When author Kamila Shamsie called for 2018 to be the Year of Publishing Women, she probably had no idea it would also be the year she would finally take home one of the industry's most prestigious prizes for women. But on Wednesday at a prize ceremony in London, her novel Home Fire was awarded the international Women's Prize for Fiction for a book judges called "the story of our times."

A British Pakistani author and a fierce advocate for women writers, Shamsie won £30,000 (roughly $40,000) for her seventh novel, which is a modern retelling of Sophocles's ancient Greek tragedy, Antigone. She beat out five other novelists, including debut authors Jessie Greengrass, Imogen Hermes Gowar, and Elif Batuman, as well as seasoned authors Jesmyn Ward and Meena Kandasamy, to take home the coveted award.

“This was a dazzling shortlist, it had depth and richness and variety," the 2018 Chair of Judges Sarah Sands said at the ceremony. "We were forcibly struck by the quality of the prose. Each book had its champions. We loved the originality of mermaids and courtesans, we were awed by the lyrical truth of an American road trip which serves as a commentary of the history of race in America, we discussed into the night the fine and dignified treatment of a woman’s domestic abuse, we laughed over a student’s rite of passage and we experienced the truth of losing a parent and loving a child. In the end we chose the book which we felt spoke for our times. Home Fire is about identity, conflicting loyalties, love and politics. And it sustains mastery of its themes and its form. It is a remarkable book which we passionately recommend.”

Home Fire by Kamila Shamsie, $16, Amazon

Home Fire tells the story of three British Muslim siblings up in an unwinnable conflict that forces them to choose between love and loyalty. In America and under the tutelage of her dream mentor, Isma thought she was finally free from the ghosts of her past. But even a world away, the only thing she can think about is her headstrong sister Aneeka in London, and their determined brother, Parvaiz, who disappeared while on a mission to prove himself to the legacy of his jihadist father, a man he never actually knew.

Just when their brother reappears and the worst is confirmed to be true, a stranger enters the Isma and Aneeka's lives: Eamonn, the son of a powerful political figure who is struggling with a family legacy of his own. Soon, the fates of both families are on the line, and so is Isma's heart. A gut-wrenching novel about identity, family, loyalty, and love, Home Fire is, as Sands said, “a really good page-turner" that definitely deserved to take home the prestigious award.

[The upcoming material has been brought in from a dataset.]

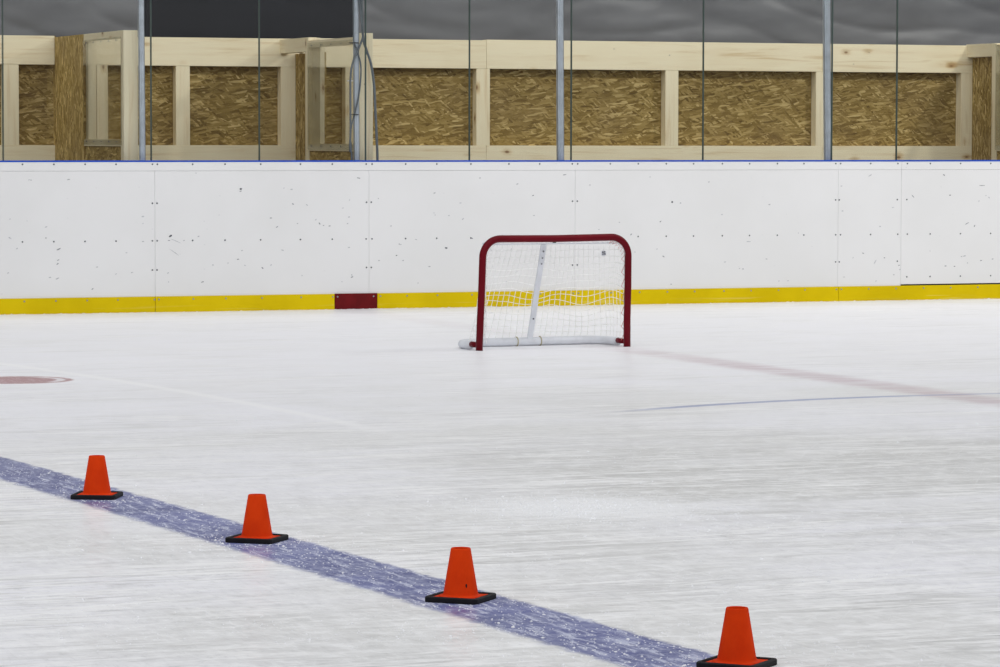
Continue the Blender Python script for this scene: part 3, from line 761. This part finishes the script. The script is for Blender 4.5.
# round marked cap tied at the right rear corner of the hoop
disc = MB().lathe([(0.0001, -.004), (.0185, -.004), (.0195, -.002), (.0195, .002), (.0185, .004), (.0001, .004)], 28).build('round_cap', M['white_tube'], goal, smooth=False)
disc.location = (xr-.118, .125, GH-.108); disc.rotation_euler = (math.pi/2, 0, 0)
b = MB()
for (x, y, r0) in ((-.008, .007, .0062), (.006, .009, .0052), (-.007, -.007, .0055), (.008, -.006, .0062), (.0, .0, .003)):
    b.lathe([(0.0001, .0045), (r0, .0045), (r0, .0035)], 10, c=(x, y, 0))
b.build('black_mark', M['screw'], disc)
P_ = MB().tube([(-.01, 0, GH-.025), (.012, 0, GH-.026)], .006, 8).build('green_tape', M['tape_g'], goal)

# ------------------------------------------------------------------ cones
def make_cone():
    root = empty('training_cone', (0, 0, 0))
    h = .156; r0, r1 = .0530, .0287; t = .0022
    prof = [(r0+.012, .0150), (r0+.004, .0158), (r0, .0180), (r0-.0015, .022), (r1+.0015, h-.006), (r1+.0006, h-.002), (r1-.0008, h), (r1-t, h-.0005), (r1-t-.001, h-.004), (r0-t-.003, .018), (r0-t-.003, .010), (r0+.012, .010)]
    MB().lathe(prof, 48, closed=True).build('cone_body', M['orange'], root, smooth=True)
    a = .084
    MB().box(-.0745, .0745, -.0745, .0745, .004, .0125, .002).build('flange', M['orange'], root)
    # rubber weight: square ring with a raised lip
    b = MB(); bm = b.bm
    def ring(hs, z, ch):
        o = []
        for (sx, sy) in ((1, 1), (-1, 1), (-1, -1), (1, -1)):
            pr = [(hs, hs-ch), (hs-ch*.3, hs-ch*.3), (hs-ch, hs)]
            pr = [(sx*p, sy*q) for p, q in pr]
            if sx*sy < 0: pr = pr[::-1]
            o += [bm.verts.new((p, q, z)) for p, q in pr]
        return o
    rs = [ring(a-.002, 0, .012), ring(a, .002, .012), ring(a, .014, .012), ring(a-.003, .017, .012), ring(a-.011, .017, .010), ring(a-.0135, .0125, .010), ring(a-.0135, 0, .010)]
    for i in range(len(rs)):
        p, q = rs[i], rs[(i+1) % len(rs)]
        for k in range(12): bm.faces.new((p[k], p[(k+1) % 12], q[(k+1) % 12], q[k]))
    b.build('rubber_base', M['black'], root)
    return root
def copy_tree(o, parent=None):
    c = o.copy(); COL.objects.link(c); c.parent = parent
    for ch in [x for x in bpy.data.objects if x.parent == o]: copy_tree(ch, c)
    return c
cone0 = make_cone()
cones = [(97, 497.6, 12, 'orange cone with black square base standing farthest away, beyond the others on the blue line'),
         (257, 540.9, 23, 'orange cone on the blue line, second farthest of the four, nearer than the leftmost'),
         (460.7, 600.2, 23, 'orange cone with a small dark nick low on its front, straight below the goal'),
         (736.8, 666.3, 24, 'nearest and largest orange cone, its black base cut by the bottom photo edge')]
for i, (px, py, rz, lab) in enumerate(cones):
    o = cone0 if i == 0 else copy_tree(cone0)
    p = gnd(px, py); az = math.atan2(p.x, p.y)
    o.location = p; o.scale = [(1.04, 1.03, 1.015, 1.0)[i]]*3; o.rotation_euler = (0, 0, -az-math.radians(rz) if False else -az+math.radians(-rz))
    tag(o, lab, 'traffic cone', 'orange cones along the blue line')

# small dark nick low on the third cone's front
c3 = [o for o in bpy.data.objects if o.get('label', '').startswith('orange cone with a small dark nick')][0]
az = math.atan2(c3.location.x, c3.location.y)
dr = Matrix.Rotation(-c3.rotation_euler.z, 3, 'Z') @ V((-math.sin(az)+.42*math.cos(az)*.9, -math.cos(az)-.42*math.sin(az)*.9, 0)).normalized()
rr = .0530+(.0287-.0530)*(.050-.02)/.13
b = MB(); pc = dr*(rr+.0005); tn = V((-dr.y, dr.x, 0))
b.bm.faces.new([b.bm.verts.new(pc+tn*(.0022*math.cos(t)*(1.3 if i % 3 else .8))+V((0, 0, .048+.006*math.sin(t)))+dr*(.0004-.19*(.006*math.sin(t)))) for i, t in enumerate([2*math.pi*k/10 for k in range(10)])])
e = bmesh.ops.extrude_face_region(b.bm, geom=b.bm.faces[:])
for v in e['geom']:
    if isinstance(v, bmesh.types.BMVert): v.co -= dr*.003
b.build('nick', M['black'], c3)

# snow crumbs lying on the skated ice
rnd = random.Random(4); b = MB(); cnt = 0
ico = [V(v) for v in ((0, 0, 1), (.89, 0, .45), (.28, .85, .45), (-.72, .53, .45), (-.72, -.53, .45), (.28, -.85, .45), (.72, .53, -.3), (-.28, .85, -.3), (-.89, 0, -.3), (-.28, -.85, -.3), (.72, -.53, -.3))]
icf = ((0, 1, 2), (0, 2, 3), (0, 3, 4), (0, 4, 5), (0, 5, 1), (1, 6, 2), (2, 7, 3), (3, 8, 4), (4, 9, 5), (5, 10, 1), (6, 7, 2), (7, 8, 3), (8, 9, 4), (9, 10, 5), (10, 6, 1))
def crumb(P, r):
    vs = [b.bm.verts.new(P+V((v.x*r*rnd.uniform(.7, 1.3), v.y*r*rnd.uniform(.7, 1.3), max(-.2*r, v.z*r*rnd.uniform(.5, .9))))) for v in ico]
    for f in icf: b.bm.faces.new([vs[k] for k in f])
h0 = gnd(588, 508); cl = [c_.location.copy() for c_ in bpy.data.objects if c_.name.startswith('training_cone')]
la, lb = gnd(-20, 463), gnd(720, 668)
while cnt < 6000:
    k = rnd.random()
    if k < .11:
        t = rnd.random(); P = la.lerp(lb, t)+V((rnd.gauss(0, .16), rnd.gauss(0, .05), 0))
    elif k < .24: P = h0+V((rnd.gauss(0, .28), rnd.gauss(0, .35), 0))
    elif k < .30:
        c_ = rnd.choice(cl); P = V((c_.x+rnd.gauss(0, .11), c_.y+rnd.gauss(0, .11), 0))
    else:
        P = gnd(rnd.uniform(-60, 1060), 400+280*rnd.random()**.8); P += V((rnd.gauss(0, .4), rnd.gauss(0, .4), 0))
        if noise.noise(V((P.x*.9, P.y*.9, 3)))+noise.noise(V((P.x*3, P.y*3, 8)))*.6 < rnd.uniform(-.1, .5): continue
    P.z = 0
    if any((P-c_).length < .122 for c_ in cl): continue
    crumb(P, rnd.uniform(.0012, .0034)*(2.0 if rnd.random() < .05 else 1)); cnt += 1
tag(b.build('snow_crumbs', M['snow'], org=(h0.x, h0.y, 0)), 'scattered white snow crumbs lying on the skated ice and over the blue line', 'snow', kind='stuff')

# ------------------------------------------------------------------ light
w = bpy.data.worlds.new('hall'); SC.world = w; w.use_nodes = True
w.node_tree.nodes['Background'].inputs[0].default_value = (.93, .96, 1.0, 1); w.node_tree.nodes['Background'].inputs[1].default_value = .275
def area(name, loc, target, sx, sy, e, col=(1, 1, 1)):
    l = bpy.data.lights.new(name, 'AREA'); l.shape = 'RECTANGLE'; l.size = sx; l.size_y = sy; l.energy = e; l.color = col
    o = bpy.data.objects.new(name, l); COL.objects.link(o); o.location = loc
    o.rotation_euler = (V(target)-V(loc)).to_track_quat('-Z', 'Y').to_euler(); return o
area('ceiling_lamps', (8, D-7, 8.5), (8, D-4, 0), 30, 1.2, 680, (.99, .99, 1))
area('ceiling_lamps', (5, D-16, 8.5), (5, D-13, 0), 30, 1.2, 710, (.99, .99, 1))
area('ceiling_lamps', (2, D-26, 8.5), (2, D-22, 0), 30, 1.2, 980, (.99, .99, 1))
area('bench_lamps', (9, D+.9, 6.2), (9, D+2.3, 1.6), 26, .4, 250, (1, .97, .9))  # added fill, brightens the timber wall and shapes the shade under its rail
kx = wal(500, 100, D).x
area('flood_lamp', (kx+9, D-6.0, 8.0), (kx, D+2, 1.8), .6, .6, 330, (1, .97, .9))

vs_ = SC.view_settings
vs_.view_transform = 'Standard'; vs_.look = 'None'; vs_.exposure = 0; vs_.gamma = 1; vs_.use_curve_mapping = False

The 2018 Women's Prize for Fiction is not the first award to recognize Shamsie's novel. Home Fire was also longlisted for the 2017 Man Booker prize and shortlisted for the Costa novel award. It was also named one of The New York Times Book Review's most notable books of 2017. In past years, Shamsie has been shortlisted for the Women's Prize for Fiction, but this year was the first time she went home with the prize.

“To humanise a political story in that way really does show what literature can do, that it can tackle a hard subject that otherwise would never have that sense of layered sympathy and understanding," said Sands of Home Fire's moving portrayal of the Muslim experience. "It really advanced our understanding of the whole issue of identity.”